Manquement à une obligation contractuelle
Les textes de loi invoqués dans cette affaire figurent dans le Code de commerce. L’article 479 indique que “si le départ est retardé, le voyageur a droit aux dommages et intérêts”, également si le “retard est anormal”. “Lorsqu’à cause du retard, le voyageur n’a plus d’intérêt à accomplir le voyage, il a en outre le droit de résoudre le contrat ou de répéter le prix du transport qu’il a payé”, est-il précisé. Autrement, l’article 443 évoque que “le contrat de transport est la convention par laquelle le transporteur s’engage moyennant un prix à faire lui-même parvenir une personne ou une chose en un lieu déterminé”.
La décision a confirmé que l’ONCF avait prouvé un manquement à son obligation contractuelle et à ses engagements vis-à-vis des clients. Le préjudice subi par le plaignant s’est trouvé, pour le Tribunal de commerce de Rabat, dans le fait qu’il avait raté un événement auquel il était convié, et dû regagner son domicile pour réaliser une nouvelle réservation aérienne ayant entraîné de nouvelles charges financières.

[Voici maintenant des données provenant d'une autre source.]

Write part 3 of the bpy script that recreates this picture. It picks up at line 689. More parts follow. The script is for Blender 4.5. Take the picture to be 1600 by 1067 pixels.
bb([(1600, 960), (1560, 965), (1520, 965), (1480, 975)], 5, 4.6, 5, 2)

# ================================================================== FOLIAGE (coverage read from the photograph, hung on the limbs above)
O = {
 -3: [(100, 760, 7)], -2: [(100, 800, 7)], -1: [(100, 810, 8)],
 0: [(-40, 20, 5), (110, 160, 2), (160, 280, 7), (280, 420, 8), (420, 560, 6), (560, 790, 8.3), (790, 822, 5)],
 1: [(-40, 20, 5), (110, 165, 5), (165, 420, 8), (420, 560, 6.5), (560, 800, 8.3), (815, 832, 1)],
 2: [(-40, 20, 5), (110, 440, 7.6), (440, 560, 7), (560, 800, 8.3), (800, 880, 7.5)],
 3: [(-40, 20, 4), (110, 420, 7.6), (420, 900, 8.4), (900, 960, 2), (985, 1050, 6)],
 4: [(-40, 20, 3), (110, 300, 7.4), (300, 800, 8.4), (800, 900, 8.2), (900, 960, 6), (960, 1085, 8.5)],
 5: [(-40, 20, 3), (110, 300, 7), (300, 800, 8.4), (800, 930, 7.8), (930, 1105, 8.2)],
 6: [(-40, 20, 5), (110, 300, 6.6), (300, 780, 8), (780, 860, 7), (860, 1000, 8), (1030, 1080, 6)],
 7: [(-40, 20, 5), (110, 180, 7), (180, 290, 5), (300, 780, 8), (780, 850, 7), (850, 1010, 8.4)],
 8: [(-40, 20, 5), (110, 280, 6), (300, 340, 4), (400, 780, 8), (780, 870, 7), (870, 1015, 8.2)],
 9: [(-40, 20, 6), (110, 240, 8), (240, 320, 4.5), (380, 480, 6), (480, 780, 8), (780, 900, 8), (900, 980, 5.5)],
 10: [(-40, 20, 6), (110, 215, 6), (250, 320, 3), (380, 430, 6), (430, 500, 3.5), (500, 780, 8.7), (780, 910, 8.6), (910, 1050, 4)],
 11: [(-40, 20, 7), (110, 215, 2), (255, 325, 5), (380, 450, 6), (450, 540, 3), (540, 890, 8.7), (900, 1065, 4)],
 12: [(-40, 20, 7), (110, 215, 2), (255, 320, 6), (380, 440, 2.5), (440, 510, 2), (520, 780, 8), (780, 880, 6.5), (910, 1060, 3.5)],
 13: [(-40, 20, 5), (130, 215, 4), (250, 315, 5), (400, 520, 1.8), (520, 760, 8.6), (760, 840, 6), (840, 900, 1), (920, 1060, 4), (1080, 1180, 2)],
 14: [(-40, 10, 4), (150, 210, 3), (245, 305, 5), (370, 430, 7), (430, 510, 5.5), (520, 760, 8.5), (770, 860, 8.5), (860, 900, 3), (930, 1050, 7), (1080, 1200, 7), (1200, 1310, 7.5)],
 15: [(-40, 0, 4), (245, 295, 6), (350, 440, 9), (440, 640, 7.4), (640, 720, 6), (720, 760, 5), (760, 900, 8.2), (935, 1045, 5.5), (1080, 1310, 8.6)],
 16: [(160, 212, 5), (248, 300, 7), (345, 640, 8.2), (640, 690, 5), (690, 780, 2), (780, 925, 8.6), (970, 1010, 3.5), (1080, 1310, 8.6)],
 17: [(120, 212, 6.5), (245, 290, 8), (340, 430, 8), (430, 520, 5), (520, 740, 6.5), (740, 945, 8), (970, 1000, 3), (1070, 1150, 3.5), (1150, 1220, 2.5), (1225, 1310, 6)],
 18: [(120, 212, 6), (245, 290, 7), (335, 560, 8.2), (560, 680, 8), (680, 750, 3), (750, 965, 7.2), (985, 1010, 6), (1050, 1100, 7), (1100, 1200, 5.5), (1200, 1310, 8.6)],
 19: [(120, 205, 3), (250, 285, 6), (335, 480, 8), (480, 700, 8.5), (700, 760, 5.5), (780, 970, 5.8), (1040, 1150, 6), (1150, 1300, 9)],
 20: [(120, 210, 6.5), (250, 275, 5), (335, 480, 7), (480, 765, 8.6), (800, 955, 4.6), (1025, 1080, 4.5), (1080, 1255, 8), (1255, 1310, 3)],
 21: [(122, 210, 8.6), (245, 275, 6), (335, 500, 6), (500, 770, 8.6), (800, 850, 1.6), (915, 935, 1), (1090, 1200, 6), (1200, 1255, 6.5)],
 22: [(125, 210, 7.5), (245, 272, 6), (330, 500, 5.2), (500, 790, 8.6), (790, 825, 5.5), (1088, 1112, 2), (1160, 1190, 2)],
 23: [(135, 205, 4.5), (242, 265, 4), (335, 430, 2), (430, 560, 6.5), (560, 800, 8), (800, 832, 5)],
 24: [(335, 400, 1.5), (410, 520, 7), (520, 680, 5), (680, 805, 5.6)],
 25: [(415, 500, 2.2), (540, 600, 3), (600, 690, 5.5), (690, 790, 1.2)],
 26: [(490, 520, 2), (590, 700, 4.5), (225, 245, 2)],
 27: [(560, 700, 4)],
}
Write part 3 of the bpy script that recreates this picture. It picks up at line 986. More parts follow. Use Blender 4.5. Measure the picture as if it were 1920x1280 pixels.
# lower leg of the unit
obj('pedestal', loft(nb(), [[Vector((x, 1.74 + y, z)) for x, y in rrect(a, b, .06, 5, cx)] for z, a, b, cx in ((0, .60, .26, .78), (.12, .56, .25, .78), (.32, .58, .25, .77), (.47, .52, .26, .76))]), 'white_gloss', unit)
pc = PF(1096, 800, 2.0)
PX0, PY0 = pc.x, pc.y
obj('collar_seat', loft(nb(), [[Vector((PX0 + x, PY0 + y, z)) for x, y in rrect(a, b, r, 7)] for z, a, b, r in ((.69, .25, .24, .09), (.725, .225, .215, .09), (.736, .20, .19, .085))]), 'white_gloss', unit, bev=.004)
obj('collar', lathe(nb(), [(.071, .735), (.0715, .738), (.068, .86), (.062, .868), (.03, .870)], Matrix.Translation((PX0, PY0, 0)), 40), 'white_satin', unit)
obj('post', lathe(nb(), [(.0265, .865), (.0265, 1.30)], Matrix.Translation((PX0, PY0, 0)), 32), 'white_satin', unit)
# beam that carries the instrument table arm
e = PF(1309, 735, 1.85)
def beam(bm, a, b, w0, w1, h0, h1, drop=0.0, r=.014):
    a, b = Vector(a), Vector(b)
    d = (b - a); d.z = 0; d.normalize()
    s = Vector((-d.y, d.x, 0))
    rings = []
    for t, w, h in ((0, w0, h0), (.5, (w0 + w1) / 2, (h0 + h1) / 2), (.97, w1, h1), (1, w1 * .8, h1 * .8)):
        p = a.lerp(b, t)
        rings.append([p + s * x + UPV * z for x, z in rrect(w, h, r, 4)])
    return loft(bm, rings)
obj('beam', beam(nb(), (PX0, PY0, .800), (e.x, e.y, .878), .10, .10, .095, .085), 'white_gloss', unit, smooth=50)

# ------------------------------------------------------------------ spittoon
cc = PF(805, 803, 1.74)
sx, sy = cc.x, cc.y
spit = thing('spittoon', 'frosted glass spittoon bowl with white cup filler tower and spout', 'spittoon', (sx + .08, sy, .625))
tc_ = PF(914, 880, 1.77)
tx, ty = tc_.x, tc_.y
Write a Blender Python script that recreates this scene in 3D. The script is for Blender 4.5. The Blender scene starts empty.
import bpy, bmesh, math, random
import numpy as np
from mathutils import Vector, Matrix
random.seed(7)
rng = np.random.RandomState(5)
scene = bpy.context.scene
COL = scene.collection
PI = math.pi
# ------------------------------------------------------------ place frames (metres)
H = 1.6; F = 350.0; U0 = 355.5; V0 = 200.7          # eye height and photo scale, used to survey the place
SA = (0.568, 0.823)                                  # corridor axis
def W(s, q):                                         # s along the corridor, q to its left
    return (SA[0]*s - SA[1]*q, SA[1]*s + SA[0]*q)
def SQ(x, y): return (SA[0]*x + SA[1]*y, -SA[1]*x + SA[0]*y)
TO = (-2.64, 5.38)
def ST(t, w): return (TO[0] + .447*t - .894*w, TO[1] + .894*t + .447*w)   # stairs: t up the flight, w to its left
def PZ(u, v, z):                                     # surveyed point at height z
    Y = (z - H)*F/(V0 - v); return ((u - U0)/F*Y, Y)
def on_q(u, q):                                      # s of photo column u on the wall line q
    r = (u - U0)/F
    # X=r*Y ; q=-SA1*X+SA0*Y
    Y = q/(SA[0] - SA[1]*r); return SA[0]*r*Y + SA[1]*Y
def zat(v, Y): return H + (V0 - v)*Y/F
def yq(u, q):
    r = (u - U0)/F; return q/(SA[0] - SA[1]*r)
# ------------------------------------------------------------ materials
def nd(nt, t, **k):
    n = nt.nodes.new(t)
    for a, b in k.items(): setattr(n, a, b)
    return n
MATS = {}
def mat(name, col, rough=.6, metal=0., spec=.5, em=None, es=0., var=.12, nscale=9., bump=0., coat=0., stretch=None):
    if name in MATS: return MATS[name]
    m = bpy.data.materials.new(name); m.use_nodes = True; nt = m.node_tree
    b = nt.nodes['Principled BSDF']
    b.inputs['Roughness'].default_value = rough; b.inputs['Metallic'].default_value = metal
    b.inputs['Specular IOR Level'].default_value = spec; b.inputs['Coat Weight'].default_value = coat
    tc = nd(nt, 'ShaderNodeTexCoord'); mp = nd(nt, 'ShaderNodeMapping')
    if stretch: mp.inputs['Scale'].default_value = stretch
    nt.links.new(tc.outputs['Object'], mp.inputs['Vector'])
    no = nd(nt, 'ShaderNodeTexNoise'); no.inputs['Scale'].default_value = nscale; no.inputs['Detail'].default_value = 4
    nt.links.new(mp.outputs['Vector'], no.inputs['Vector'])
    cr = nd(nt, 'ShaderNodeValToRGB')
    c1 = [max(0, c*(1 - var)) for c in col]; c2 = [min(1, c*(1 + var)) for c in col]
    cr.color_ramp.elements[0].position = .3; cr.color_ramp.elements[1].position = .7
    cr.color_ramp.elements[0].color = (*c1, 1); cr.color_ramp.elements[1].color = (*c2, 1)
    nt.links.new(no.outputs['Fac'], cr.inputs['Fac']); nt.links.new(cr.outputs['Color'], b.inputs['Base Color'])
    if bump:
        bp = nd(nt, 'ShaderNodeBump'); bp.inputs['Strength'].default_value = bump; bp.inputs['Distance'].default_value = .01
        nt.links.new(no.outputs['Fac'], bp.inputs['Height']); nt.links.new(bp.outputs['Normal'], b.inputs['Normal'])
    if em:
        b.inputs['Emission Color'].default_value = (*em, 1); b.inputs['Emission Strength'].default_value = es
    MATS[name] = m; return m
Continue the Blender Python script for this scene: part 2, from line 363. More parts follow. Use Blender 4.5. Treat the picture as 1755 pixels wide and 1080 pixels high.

La somme de 50.000 dirhams devra être versée à Driss El Ouali. Une somme qui sera couverte par la responsabilité civile auprès de Wafa Assurance, qui s’occupera d’indemniser le journaliste et militant. La décision de justice a toutefois fait l’objet d’un recours en appel, débattu dès le 15 octobre au Tribunal d’appel de commerce de Casablanca.